For 55 years, during the summer, I would open my bedroom windows at night and fall asleep listening to crickets, and an occasional train clickety clacking down the tracks about a block from my house. Today I hear construction noises, diesel trucks, motorcycles, fire and police sirens.

I miss the fields in back of our house filled with monarch butterflies in the late summer and early fall. I also miss the croaking of frogs as they splashed amid the cattails in the irrigation ditch. I miss the smell of new mown hay after a summer rain. I miss black nights when all that could be seen is an occasional lightning strike in the distance.

I miss going to Parkers Drive Inn in American Fork for a hamburger, fries and a coke. I miss pizza at Purple Pig Pizza Parlor just off State Street and I miss the chicken- on -a- bun at Lehi Café.

I miss the fireworks at Vets when cars would line the country roads around the park and oooohs and ahhhhhs could be heard as the fireworks lit up the July sky. I also miss the fastpitch softball game they usually played right before the fireworks each year. I miss the Lehi Round-up when the community would spend days and even months to build floats, groom horses and wagons for the horse parade, and anticipate the excitement of the Lehi Round-up Rodeo. 

I miss the open fields where pheasants could be heard cackling during the highly anticipated pheasant hunting season. Local hunters would look forward to the opening of the pheasant hunting season and shots could be heard all over the countryside during the opening morning in early November.  
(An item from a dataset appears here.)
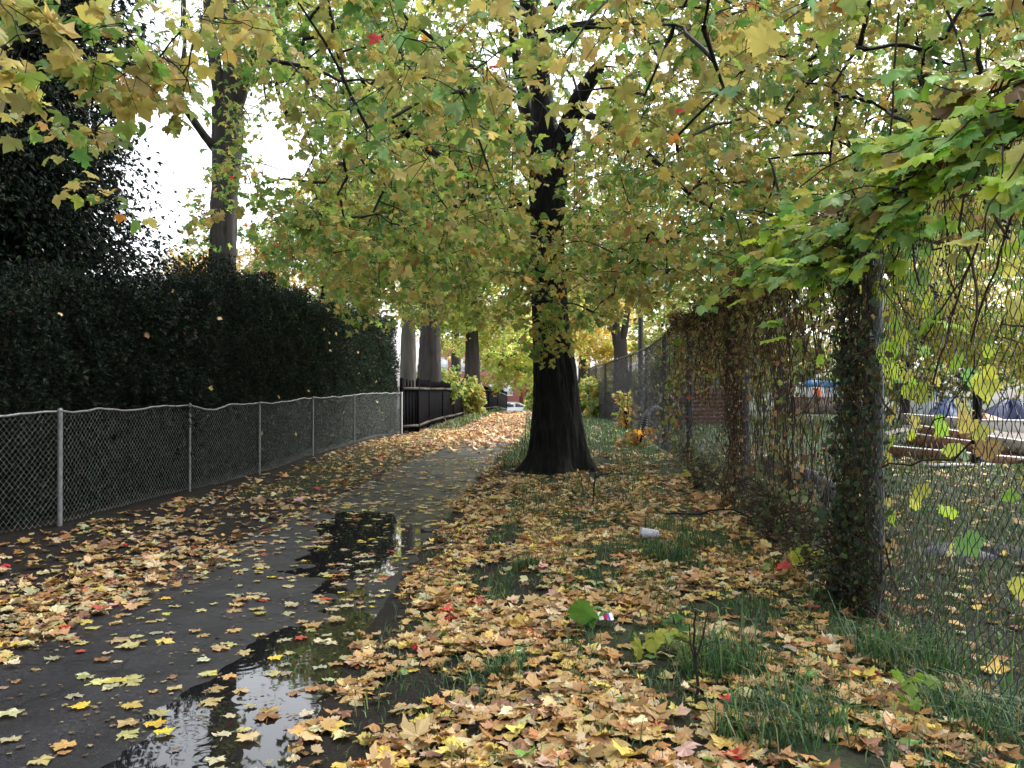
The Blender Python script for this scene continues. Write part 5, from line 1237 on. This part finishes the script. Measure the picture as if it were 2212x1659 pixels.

I miss the Gift-A-Rama at Christmas time when local merchants would give shoppers a ticket for every dollar spent. The tickets would be deposited in a huge drum and on the last Saturday before Christmas, citizens would gather at the bank as names were drawn for prizes like T.V.’s, groceries, gift certificates, etc. etc. One happy shopper lugged home a red portable T.V. that she won during the event. It was a very memorable event!

I also miss the fact that everybody knew everybody. Acts of kindness, generosity, and love abounded; not because it was an “act of service” but because everybody just took care of each other. 

Life is different now and because I am an old fuddy duddy, I just tell my kids and grandkids, “Now don’t be a boob about it, because this too shall pass.”